Inspired rather loosely by Arthur Conan Doyle’s The Adventure Of The Five Orange Pips, The House Of Fear is the tenth of the fourteen Sherlock Holmes featuring Basil Rathbone as Holmes and Nigel Bruce as his loyal friend Doctor Watson. It also bizarrely, given the circumstances of the story, features Dennis Hoey returning as Inspector Lestrade but, since there’s only one scene near the start of the picture which features Holmes’ 221B Baker Street address, this is the second (I think, by my count) of the films to not include a brief appearance by Mary Gordon as housekeeper Mrs. Hudson.

It starts off, somewhat unusually, on a longish sequence with a voice over narrative setting the scene about a group of men living in a large house in Scotland who are each, night after night, getting delivered an envelope containing a steadily supply of diminishing orange pips as a forewarning of their horrible death in the next few hours. Each body is found mutilated beyond recognition, due to some grisly fate but identifiable due to a personal item or feature of the body (which immediately put me on my guard not to trust any one of these corpses... I won’t spoil the ending for you here though),

It then turns out this narrative set up is actually being spoken by an insurance agent at 221B Baker Street, as he has been telling Holmes and Watson the tale and calls them in to investigate. They arrive just as a third murder has been committed and they set about investigating, both in the house and the local village in this fun filled movie which, again, showcases all that’s best with these particular Holmes movies.

Being as it’s Universal, everything is lit by longtime director of the series Roy William Neill in that crisp but sinister looking, shadowy style which helped make their monster movies such a hit. Indeed, Neill directed the first of the monster mash ups, Frankenstein Meets The Wolfman (reviewed here) for Universal a few years earlier (if you look closely near the end, you may be able to spot the wolf man’s cane). He even uses a nice Dutch angle at one point, as Holmes and Lestrade descend a staircase into a smugglers cave near the end of the movie.

There is a definite budget conscious re-use of sets and model shots etc on this one. For instance, the house in long shot is the old ruined church establishing shot from Sherlock Holmes And The Voice Of Terror (reviewed here), which makes no sense and doesn't tie in with the interior of the house (which I think is from at least one of the others). And the village and the pub sets will also absolutely feel like old friends to watchers of these Holmes films by this point too.

There are some clunky but fun parts here too, of course. I mean, why would Holmes call on Scotland Yard to come and give him aid when he’s in Scotland, when the local constabulary would surely do just as well? And why, in this case, would it be the always ineffective Inspector Lestrade who they send to help him.
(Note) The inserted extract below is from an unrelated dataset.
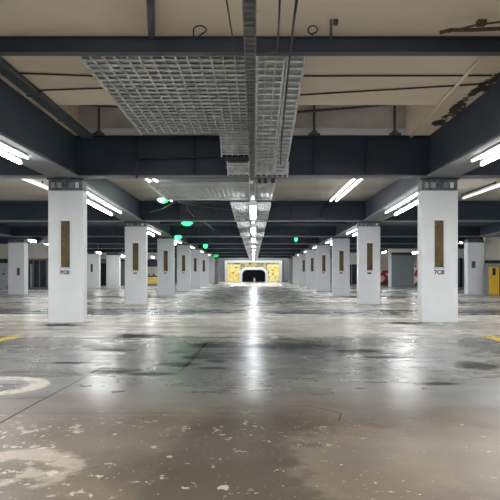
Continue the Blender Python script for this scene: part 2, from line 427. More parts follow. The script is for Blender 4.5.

Not that I mind of course, Dennis Hoey was very much part of the team by this point and watching him bounce off the two principal leads is great fun. He also a nicely silly line in this when, in his confusion, he utters, “Suffering cats! What’s going on here.” Although, this is nowhere near as silly an exclamation as when Dr. Watson, true to form after he and Holmes are nearly flattened by a particularly nasty boulder pushed off a cliff at them, cries out, “Great Scott Holmes! That was meant for us!”

Other than this though, apart from a woman sporting the double bun style of hair which was popularised again by Carrie Fisher in the first Star Wars movie in 1977... and the novelty of the ending which I won’t reveal to you here (although you may well begin to suspect the final solution long before it’s revealed), The House Of Fear is another brilliant piece of classic mystery movie entertainment which I could revisit year after year if I didn’t have so many other movies to watch. So a short review for a short but sweet movie in this wonderful series of Holmes movies. Four more now to revisit.